Ngongang has also had experiences with racism and ignorance at Concordia. Several people, he said, have asked him if Africans live in trees. Another incident happened when he was working in the Maize, and a student was uncomfortable with Ngongang swiping his student ID, apparently because he is black. The student reluctantly handed over the ID but seemed very apprehensive to take it back and touch it after Ngongang had, Ngongang said.

“It hurts,” he said.

He said that he has become accustomed to occasional incidences like these since coming to America and is able to deal with them well. However, he said, it is not as easy for other students who have never been to the United States before.

Both men agreed that helping students of color feel comfortable at Concordia is a campus-wide effort. Engen would like to see more done to provide minority students with role models among the faculty and staff who can understand their perspectives and situations.

Until last year, Concordia’s American Indian Outreach office provided Native American students a place to go to get this kind of support. The grant for that office, however, ran out last semester, leaving Engen and others without a valuable resource.

“That’s something that a lot of minorities try to find in everyday life—someone to understand them,” Engen said.

Karis Thompson with the Office of Intercultural Affairs said she wants to create a space for all students to find belonging in diversity.

“Being part of a community of people who are like you is an important part of adult identity formation,” Thompson said.

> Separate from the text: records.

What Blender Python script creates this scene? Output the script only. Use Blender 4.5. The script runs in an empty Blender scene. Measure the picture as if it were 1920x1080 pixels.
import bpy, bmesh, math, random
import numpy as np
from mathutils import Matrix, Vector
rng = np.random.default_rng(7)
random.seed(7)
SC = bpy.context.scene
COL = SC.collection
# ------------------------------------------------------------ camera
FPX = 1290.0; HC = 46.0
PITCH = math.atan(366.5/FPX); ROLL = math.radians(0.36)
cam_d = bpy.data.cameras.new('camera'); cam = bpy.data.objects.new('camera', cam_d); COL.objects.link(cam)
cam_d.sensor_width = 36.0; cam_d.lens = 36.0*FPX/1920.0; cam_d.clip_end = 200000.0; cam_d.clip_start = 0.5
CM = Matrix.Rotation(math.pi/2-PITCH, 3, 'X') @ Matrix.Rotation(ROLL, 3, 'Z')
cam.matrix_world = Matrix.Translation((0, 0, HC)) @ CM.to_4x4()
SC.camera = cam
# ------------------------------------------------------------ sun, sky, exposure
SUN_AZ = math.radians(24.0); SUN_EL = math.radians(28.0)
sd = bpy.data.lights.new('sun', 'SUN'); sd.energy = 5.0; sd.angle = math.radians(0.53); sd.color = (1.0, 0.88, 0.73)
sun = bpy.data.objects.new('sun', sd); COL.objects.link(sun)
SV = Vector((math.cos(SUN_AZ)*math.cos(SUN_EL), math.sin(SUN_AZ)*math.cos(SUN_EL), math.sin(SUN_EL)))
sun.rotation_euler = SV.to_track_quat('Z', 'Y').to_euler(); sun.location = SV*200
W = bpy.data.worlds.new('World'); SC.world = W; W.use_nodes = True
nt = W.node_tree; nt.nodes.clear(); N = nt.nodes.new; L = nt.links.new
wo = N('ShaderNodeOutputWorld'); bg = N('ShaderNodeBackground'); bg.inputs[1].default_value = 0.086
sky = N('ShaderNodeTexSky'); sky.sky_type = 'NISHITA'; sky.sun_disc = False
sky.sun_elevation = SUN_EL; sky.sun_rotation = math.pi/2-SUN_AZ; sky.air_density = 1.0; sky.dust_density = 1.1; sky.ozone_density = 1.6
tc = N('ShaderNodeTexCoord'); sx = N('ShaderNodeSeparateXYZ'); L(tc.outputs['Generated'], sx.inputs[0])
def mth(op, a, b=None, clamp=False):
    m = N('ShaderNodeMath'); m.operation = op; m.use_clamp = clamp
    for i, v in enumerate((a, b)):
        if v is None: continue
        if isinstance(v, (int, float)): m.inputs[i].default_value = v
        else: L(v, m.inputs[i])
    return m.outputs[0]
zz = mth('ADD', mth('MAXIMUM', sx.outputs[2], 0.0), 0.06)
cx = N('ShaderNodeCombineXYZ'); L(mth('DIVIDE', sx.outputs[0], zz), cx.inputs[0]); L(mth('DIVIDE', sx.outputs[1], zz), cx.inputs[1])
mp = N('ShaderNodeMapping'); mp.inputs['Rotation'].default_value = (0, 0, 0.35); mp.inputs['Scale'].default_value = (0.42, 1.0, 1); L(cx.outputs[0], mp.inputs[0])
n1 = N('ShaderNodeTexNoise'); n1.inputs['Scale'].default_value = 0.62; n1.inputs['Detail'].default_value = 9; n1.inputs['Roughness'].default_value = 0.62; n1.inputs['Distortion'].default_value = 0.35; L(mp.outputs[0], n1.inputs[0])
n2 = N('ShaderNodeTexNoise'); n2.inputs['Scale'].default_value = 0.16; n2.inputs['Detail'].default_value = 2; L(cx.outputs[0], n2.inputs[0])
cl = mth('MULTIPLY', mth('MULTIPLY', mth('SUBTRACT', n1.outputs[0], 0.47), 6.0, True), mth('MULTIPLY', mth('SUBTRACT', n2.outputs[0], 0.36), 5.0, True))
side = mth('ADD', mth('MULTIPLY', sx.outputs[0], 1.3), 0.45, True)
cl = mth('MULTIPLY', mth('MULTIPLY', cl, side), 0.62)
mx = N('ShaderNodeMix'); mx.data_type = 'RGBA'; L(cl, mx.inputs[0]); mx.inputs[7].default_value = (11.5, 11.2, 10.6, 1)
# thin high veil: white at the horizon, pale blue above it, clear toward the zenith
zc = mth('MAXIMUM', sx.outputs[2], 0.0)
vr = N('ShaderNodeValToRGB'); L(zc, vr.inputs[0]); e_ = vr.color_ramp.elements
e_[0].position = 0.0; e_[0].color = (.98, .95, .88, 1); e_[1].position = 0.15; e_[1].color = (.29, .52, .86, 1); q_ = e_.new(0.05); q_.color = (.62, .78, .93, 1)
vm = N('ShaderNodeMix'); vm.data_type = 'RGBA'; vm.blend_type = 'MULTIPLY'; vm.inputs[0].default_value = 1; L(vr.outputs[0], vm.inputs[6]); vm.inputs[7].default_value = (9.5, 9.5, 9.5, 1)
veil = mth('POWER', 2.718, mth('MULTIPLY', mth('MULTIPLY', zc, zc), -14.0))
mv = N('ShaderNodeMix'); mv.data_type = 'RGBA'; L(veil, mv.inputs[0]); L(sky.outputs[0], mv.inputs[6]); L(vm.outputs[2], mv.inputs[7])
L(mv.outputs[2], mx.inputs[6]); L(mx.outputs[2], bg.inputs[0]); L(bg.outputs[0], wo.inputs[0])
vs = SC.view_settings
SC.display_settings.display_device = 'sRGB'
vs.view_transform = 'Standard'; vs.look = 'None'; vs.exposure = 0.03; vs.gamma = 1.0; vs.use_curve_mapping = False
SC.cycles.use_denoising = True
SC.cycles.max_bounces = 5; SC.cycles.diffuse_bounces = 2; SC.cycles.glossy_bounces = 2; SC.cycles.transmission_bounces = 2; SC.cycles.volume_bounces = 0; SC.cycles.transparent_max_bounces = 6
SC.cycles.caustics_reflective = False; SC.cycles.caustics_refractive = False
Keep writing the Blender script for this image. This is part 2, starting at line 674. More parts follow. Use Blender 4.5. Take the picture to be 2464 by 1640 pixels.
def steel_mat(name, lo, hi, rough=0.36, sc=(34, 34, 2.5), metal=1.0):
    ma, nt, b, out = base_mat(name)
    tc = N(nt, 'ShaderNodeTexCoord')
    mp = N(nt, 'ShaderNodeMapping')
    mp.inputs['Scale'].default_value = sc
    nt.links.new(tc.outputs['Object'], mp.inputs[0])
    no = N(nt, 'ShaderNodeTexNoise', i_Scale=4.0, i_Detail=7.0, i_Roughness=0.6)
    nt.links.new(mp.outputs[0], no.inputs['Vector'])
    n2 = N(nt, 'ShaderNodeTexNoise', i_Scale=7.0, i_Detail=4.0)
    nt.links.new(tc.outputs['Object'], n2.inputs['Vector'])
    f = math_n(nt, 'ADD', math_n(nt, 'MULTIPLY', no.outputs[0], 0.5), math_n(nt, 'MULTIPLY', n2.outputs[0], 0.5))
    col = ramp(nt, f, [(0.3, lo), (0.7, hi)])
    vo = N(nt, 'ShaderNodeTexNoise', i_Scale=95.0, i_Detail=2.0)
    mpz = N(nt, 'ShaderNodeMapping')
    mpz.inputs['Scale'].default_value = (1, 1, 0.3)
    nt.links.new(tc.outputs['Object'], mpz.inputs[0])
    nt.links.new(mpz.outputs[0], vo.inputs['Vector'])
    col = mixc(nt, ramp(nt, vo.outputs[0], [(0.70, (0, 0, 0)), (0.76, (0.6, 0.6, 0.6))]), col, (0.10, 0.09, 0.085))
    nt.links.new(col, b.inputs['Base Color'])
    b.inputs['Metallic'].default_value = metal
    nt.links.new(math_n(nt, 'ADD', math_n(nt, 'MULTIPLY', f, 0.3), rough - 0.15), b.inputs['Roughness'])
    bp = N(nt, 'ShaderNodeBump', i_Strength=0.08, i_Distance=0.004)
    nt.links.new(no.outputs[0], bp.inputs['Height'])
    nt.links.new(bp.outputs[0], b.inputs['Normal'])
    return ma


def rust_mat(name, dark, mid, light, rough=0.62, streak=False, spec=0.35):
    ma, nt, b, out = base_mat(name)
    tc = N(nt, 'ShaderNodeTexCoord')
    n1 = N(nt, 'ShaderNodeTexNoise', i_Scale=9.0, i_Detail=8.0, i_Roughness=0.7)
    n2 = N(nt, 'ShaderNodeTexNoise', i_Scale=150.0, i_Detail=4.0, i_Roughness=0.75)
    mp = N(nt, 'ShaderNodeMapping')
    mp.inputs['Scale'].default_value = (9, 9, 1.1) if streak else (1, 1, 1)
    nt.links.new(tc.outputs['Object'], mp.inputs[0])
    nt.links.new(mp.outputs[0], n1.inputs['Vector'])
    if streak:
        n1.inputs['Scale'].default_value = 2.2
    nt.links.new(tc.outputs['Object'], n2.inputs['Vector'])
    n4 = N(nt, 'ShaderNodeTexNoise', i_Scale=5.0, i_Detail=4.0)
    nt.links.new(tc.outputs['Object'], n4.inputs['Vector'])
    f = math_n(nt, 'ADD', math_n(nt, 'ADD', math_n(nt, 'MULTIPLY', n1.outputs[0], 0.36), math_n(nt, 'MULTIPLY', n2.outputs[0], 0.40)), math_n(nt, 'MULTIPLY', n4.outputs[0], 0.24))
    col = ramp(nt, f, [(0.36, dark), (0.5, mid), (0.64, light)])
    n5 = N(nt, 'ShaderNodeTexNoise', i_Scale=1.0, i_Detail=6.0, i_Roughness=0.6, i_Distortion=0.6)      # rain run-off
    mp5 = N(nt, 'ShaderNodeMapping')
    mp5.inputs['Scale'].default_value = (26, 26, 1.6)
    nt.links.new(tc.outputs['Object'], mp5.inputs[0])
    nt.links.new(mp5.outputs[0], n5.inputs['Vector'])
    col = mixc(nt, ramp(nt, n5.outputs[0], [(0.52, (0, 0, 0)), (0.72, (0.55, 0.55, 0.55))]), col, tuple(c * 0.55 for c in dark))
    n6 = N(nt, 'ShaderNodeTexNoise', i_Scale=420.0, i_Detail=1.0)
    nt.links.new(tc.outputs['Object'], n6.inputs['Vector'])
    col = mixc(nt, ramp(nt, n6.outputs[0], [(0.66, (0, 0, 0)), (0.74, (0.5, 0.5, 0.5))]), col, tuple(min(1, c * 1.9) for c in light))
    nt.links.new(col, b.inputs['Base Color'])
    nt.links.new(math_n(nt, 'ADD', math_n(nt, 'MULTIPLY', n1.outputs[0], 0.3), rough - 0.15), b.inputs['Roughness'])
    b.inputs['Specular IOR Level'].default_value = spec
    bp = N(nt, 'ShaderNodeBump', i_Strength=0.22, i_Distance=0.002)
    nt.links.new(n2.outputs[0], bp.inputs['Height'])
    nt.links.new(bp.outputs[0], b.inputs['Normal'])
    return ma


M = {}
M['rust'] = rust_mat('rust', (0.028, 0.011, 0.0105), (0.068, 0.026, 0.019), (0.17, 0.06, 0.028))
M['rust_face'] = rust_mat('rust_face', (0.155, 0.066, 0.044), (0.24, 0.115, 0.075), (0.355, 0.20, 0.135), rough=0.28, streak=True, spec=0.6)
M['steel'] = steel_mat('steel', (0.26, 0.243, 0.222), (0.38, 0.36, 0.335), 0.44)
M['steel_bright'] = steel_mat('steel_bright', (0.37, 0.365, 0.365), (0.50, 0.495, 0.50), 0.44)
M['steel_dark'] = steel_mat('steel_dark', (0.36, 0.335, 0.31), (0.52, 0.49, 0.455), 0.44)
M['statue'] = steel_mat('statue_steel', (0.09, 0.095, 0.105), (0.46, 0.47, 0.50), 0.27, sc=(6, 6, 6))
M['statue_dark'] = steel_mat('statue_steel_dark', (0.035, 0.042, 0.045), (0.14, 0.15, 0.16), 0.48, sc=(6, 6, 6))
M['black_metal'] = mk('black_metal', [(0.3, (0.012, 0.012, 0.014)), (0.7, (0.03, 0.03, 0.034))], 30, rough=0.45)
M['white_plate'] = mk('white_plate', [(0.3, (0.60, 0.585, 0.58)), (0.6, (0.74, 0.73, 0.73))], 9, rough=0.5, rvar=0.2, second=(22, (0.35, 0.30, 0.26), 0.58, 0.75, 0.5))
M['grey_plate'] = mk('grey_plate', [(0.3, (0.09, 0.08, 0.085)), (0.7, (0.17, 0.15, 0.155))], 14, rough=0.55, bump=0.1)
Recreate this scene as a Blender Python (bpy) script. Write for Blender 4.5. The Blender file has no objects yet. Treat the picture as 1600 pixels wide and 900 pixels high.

Thompson recognizes the “unique challenges” Concordia faces given its composition, but hopes that over time and through events sponsored by the Office of Intercultural Affairs—such as the weekly Tea House dialogues in the King Intercultural Center—interest in cross-cultural understanding will begin to grow.

“Every perspective is equally legitimate,” Thompson said.

She said she thinks that growing diversity in the student body will help to further this understanding.

“I think that having a critical mass of students with diverse backgrounds would start to create interest and appreciation for pluralistic diversity on campus,” she said.

Vice president for Enrollment Steve Schuetz said his office is also working to increase diversity at Concordia.

“We, like most colleges, feel it is important to enroll, retain and graduate students of diverse backgrounds,” Schuetz said. “Our long-term objective is to have the enrollment at the college reflect the national make-up in terms of ethnicity.”

Schuetz said that Concordia works in conjunction with organizations in the Twin Cities like College Possible and Avid which strive to make college a reality for under-privileged and inner-city teens. Concordia also recently opened a new position, the Assistant Director of Admissions for Multicultural Recruitment, which they hope to fill soon.

In response to the closing of American Indian Outreach at Concordia, the Office of Admissions hired two new Native American admissions liaisons who will work on a variety of initiatives to target Native American students.

“We’re not able to [reach out to Native American students] to the extent that we used to,” Schuetz said, but he hopes that the new hires will be valuable in continuing to bring students from Native American communities to Concordia.

Schuetz said that the problem with diversifying Concordia’s student body is often that the cost and location of Concordia are not attractive to students of color. He realizes that addressing these issues will open the doors to greater diversity on campus.

While the administration plays a key role in creating a diverse and accepting campus, Ngongang believes that this kind of change must come from the students. A good start, he said, is for students to reach out to one another. It was American students reaching out to him, he said, that brought him out of the six-month silence he experienced freshman year.

“The campus itself should say, ‘What can we do to know more?” he said. “[Students of color and international students] are not just here to dress up the campus. We’re also important.”